## Material provided
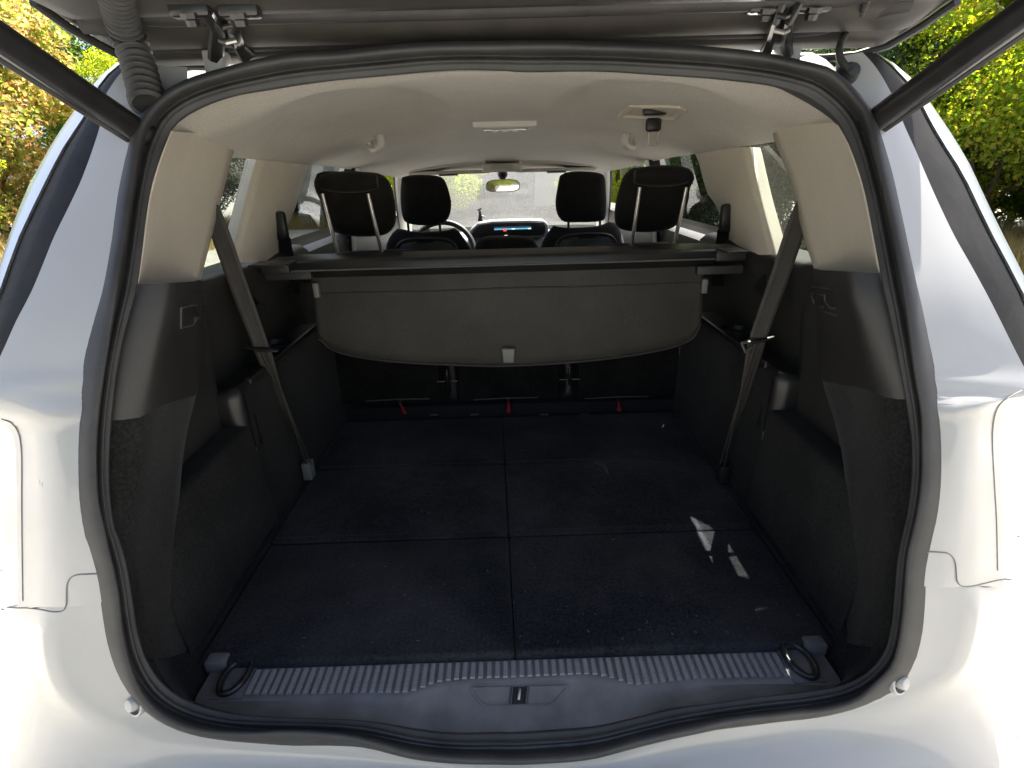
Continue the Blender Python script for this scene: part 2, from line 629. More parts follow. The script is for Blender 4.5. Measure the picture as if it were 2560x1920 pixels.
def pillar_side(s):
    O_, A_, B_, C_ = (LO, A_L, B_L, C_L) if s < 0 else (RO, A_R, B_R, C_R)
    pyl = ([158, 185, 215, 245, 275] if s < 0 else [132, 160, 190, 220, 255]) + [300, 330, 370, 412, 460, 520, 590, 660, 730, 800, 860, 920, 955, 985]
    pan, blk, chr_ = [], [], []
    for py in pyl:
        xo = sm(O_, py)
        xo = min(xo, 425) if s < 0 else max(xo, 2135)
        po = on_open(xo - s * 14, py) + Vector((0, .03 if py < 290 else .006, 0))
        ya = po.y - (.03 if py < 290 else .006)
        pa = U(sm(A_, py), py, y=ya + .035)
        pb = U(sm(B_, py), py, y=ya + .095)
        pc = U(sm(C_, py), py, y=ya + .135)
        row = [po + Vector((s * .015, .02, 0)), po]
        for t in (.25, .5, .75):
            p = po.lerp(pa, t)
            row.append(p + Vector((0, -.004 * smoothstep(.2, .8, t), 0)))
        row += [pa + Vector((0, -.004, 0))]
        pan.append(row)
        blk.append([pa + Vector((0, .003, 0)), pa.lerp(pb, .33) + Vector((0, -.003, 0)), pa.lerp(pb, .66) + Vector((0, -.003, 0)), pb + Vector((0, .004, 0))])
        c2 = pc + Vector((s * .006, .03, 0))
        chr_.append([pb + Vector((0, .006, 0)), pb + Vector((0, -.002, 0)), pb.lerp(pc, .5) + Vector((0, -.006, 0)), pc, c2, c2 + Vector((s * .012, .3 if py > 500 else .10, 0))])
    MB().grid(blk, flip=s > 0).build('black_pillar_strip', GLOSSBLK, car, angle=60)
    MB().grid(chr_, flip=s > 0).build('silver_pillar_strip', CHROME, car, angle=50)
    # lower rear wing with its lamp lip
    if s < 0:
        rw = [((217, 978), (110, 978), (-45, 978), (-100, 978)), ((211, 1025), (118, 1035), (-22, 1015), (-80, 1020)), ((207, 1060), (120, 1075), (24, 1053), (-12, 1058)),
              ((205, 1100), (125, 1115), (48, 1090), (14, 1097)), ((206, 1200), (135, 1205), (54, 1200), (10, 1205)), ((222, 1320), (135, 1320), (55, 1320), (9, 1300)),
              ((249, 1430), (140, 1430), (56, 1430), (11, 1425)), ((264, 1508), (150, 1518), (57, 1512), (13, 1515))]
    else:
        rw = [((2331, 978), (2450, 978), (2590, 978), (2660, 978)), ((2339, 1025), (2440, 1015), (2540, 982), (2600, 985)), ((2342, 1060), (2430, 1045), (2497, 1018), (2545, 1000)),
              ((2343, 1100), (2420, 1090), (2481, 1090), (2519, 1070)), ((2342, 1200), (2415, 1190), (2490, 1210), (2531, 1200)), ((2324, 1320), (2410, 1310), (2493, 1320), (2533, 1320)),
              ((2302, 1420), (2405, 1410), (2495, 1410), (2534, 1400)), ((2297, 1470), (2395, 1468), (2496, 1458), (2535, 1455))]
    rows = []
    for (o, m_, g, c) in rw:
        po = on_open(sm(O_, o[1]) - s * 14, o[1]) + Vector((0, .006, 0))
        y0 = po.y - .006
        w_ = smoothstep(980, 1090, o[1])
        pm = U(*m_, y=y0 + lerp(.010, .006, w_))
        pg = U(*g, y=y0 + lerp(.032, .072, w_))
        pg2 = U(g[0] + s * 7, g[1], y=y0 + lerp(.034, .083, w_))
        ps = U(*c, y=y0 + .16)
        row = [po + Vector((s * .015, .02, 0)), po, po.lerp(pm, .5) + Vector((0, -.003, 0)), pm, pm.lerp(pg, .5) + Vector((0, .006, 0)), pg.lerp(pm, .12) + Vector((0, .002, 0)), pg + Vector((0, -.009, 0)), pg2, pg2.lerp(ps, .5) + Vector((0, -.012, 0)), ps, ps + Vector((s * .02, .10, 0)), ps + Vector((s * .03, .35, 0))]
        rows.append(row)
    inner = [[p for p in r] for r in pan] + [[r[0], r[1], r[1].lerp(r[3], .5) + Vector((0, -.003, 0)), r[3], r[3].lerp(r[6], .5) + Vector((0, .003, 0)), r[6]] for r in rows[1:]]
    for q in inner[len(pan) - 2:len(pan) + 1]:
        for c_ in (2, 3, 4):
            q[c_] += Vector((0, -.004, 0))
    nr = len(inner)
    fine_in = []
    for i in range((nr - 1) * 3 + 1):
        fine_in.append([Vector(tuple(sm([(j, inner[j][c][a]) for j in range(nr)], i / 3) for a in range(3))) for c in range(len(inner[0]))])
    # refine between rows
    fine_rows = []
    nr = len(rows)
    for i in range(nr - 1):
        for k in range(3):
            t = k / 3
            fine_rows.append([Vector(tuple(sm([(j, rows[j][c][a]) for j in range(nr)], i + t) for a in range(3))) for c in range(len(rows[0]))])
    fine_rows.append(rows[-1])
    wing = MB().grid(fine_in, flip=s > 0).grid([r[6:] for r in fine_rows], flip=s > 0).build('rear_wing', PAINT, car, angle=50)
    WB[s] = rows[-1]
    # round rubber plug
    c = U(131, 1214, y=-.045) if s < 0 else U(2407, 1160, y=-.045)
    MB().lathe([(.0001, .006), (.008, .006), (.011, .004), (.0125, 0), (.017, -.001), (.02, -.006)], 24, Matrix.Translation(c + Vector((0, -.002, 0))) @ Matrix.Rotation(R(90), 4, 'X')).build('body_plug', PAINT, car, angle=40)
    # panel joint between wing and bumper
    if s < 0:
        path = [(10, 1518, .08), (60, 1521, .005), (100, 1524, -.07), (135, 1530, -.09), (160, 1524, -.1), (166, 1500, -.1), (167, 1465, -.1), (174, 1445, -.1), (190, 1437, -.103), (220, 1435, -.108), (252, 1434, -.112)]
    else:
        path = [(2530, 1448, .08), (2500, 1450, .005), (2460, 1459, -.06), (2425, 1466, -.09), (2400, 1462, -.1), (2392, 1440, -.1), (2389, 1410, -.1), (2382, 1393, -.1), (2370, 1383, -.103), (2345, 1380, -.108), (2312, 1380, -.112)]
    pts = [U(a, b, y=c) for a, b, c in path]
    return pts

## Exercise
Transcribe all of the material exactly, leaving out whatever pictures it contains.

## Reply
Continue the Blender Python script for this scene: part 2, from line 629. More parts follow. The script is for Blender 4.5. Measure the picture as if it were 2560x1920 pixels.
def pillar_side(s):
    O_, A_, B_, C_ = (LO, A_L, B_L, C_L) if s < 0 else (RO, A_R, B_R, C_R)
    pyl = ([158, 185, 215, 245, 275] if s < 0 else [132, 160, 190, 220, 255]) + [300, 330, 370, 412, 460, 520, 590, 660, 730, 800, 860, 920, 955, 985]
    pan, blk, chr_ = [], [], []
    for py in pyl:
        xo = sm(O_, py)
        xo = min(xo, 425) if s < 0 else max(xo, 2135)
        po = on_open(xo - s * 14, py) + Vector((0, .03 if py < 290 else .006, 0))
        ya = po.y - (.03 if py < 290 else .006)
        pa = U(sm(A_, py), py, y=ya + .035)
        pb = U(sm(B_, py), py, y=ya + .095)
        pc = U(sm(C_, py), py, y=ya + .135)
        row = [po + Vector((s * .015, .02, 0)), po]
        for t in (.25, .5, .75):
            p = po.lerp(pa, t)
            row.append(p + Vector((0, -.004 * smoothstep(.2, .8, t), 0)))
        row += [pa + Vector((0, -.004, 0))]
        pan.append(row)
        blk.append([pa + Vector((0, .003, 0)), pa.lerp(pb, .33) + Vector((0, -.003, 0)), pa.lerp(pb, .66) + Vector((0, -.003, 0)), pb + Vector((0, .004, 0))])
        c2 = pc + Vector((s * .006, .03, 0))
        chr_.append([pb + Vector((0, .006, 0)), pb + Vector((0, -.002, 0)), pb.lerp(pc, .5) + Vector((0, -.006, 0)), pc, c2, c2 + Vector((s * .012, .3 if py > 500 else .10, 0))])
    MB().grid(blk, flip=s > 0).build('black_pillar_strip', GLOSSBLK, car, angle=60)
    MB().grid(chr_, flip=s > 0).build('silver_pillar_strip', CHROME, car, angle=50)
    # lower rear wing with its lamp lip
    if s < 0:
        rw = [((217, 978), (110, 978), (-45, 978), (-100, 978)), ((211, 1025), (118, 1035), (-22, 1015), (-80, 1020)), ((207, 1060), (120, 1075), (24, 1053), (-12, 1058)),
              ((205, 1100), (125, 1115), (48, 1090), (14, 1097)), ((206, 1200), (135, 1205), (54, 1200), (10, 1205)), ((222, 1320), (135, 1320), (55, 1320), (9, 1300)),
              ((249, 1430), (140, 1430), (56, 1430), (11, 1425)), ((264, 1508), (150, 1518), (57, 1512), (13, 1515))]
    else:
        rw = [((2331, 978), (2450, 978), (2590, 978), (2660, 978)), ((2339, 1025), (2440, 1015), (2540, 982), (2600, 985)), ((2342, 1060), (2430, 1045), (2497, 1018), (2545, 1000)),
              ((2343, 1100), (2420, 1090), (2481, 1090), (2519, 1070)), ((2342, 1200), (2415, 1190), (2490, 1210), (2531, 1200)), ((2324, 1320), (2410, 1310), (2493, 1320), (2533, 1320)),
              ((2302, 1420), (2405, 1410), (2495, 1410), (2534, 1400)), ((2297, 1470), (2395, 1468), (2496, 1458), (2535, 1455))]
    rows = []
    for (o, m_, g, c) in rw:
        po = on_open(sm(O_, o[1]) - s * 14, o[1]) + Vector((0, .006, 0))
        y0 = po.y - .006
        w_ = smoothstep(980, 1090, o[1])
        pm = U(*m_, y=y0 + lerp(.010, .006, w_))
        pg = U(*g, y=y0 + lerp(.032, .072, w_))
        pg2 = U(g[0] + s * 7, g[1], y=y0 + lerp(.034, .083, w_))
        ps = U(*c, y=y0 + .16)
        row = [po + Vector((s * .015, .02, 0)), po, po.lerp(pm, .5) + Vector((0, -.003, 0)), pm, pm.lerp(pg, .5) + Vector((0, .006, 0)), pg.lerp(pm, .12) + Vector((0, .002, 0)), pg + Vector((0, -.009, 0)), pg2, pg2.lerp(ps, .5) + Vector((0, -.012, 0)), ps, ps + Vector((s * .02, .10, 0)), ps + Vector((s * .03, .35, 0))]
        rows.append(row)
    inner = [[p for p in r] for r in pan] + [[r[0], r[1], r[1].lerp(r[3], .5) + Vector((0, -.003, 0)), r[3], r[3].lerp(r[6], .5) + Vector((0, .003, 0)), r[6]] for r in rows[1:]]
    for q in inner[len(pan) - 2:len(pan) + 1]:
        for c_ in (2, 3, 4):
            q[c_] += Vector((0, -.004, 0))
    nr = len(inner)
    fine_in = []
    for i in range((nr - 1) * 3 + 1):
        fine_in.append([Vector(tuple(sm([(j, inner[j][c][a]) for j in range(nr)], i / 3) for a in range(3))) for c in range(len(inner[0]))])
    # refine between rows
    fine_rows = []
    nr = len(rows)
    for i in range(nr - 1):
        for k in range(3):
            t = k / 3
            fine_rows.append([Vector(tuple(sm([(j, rows[j][c][a]) for j in range(nr)], i + t) for a in range(3))) for c in range(len(rows[0]))])
    fine_rows.append(rows[-1])
    wing = MB().grid(fine_in, flip=s > 0).grid([r[6:] for r in fine_rows], flip=s > 0).build('rear_wing', PAINT, car, angle=50)
    WB[s] = rows[-1]
    # round rubber plug
    c = U(131, 1214, y=-.045) if s < 0 else U(2407, 1160, y=-.045)
    MB().lathe([(.0001, .006), (.008, .006), (.011, .004), (.0125, 0), (.017, -.001), (.02, -.006)], 24, Matrix.Translation(c + Vector((0, -.002, 0))) @ Matrix.Rotation(R(90), 4, 'X')).build('body_plug', PAINT, car, angle=40)
    # panel joint between wing and bumper
    if s < 0:
        path = [(10, 1518, .08), (60, 1521, .005), (100, 1524, -.07), (135, 1530, -.09), (160, 1524, -.1), (166, 1500, -.1), (167, 1465, -.1), (174, 1445, -.1), (190, 1437, -.103), (220, 1435, -.108), (252, 1434, -.112)]
    else:
        path = [(2530, 1448, .08), (2500, 1450, .005), (2460, 1459, -.06), (2425, 1466, -.09), (2400, 1462, -.1), (2392, 1440, -.1), (2389, 1410, -.1), (2382, 1393, -.1), (2370, 1383, -.103), (2345, 1380, -.108), (2312, 1380, -.112)]
    pts = [U(a, b, y=c) for a, b, c in path]
    return pts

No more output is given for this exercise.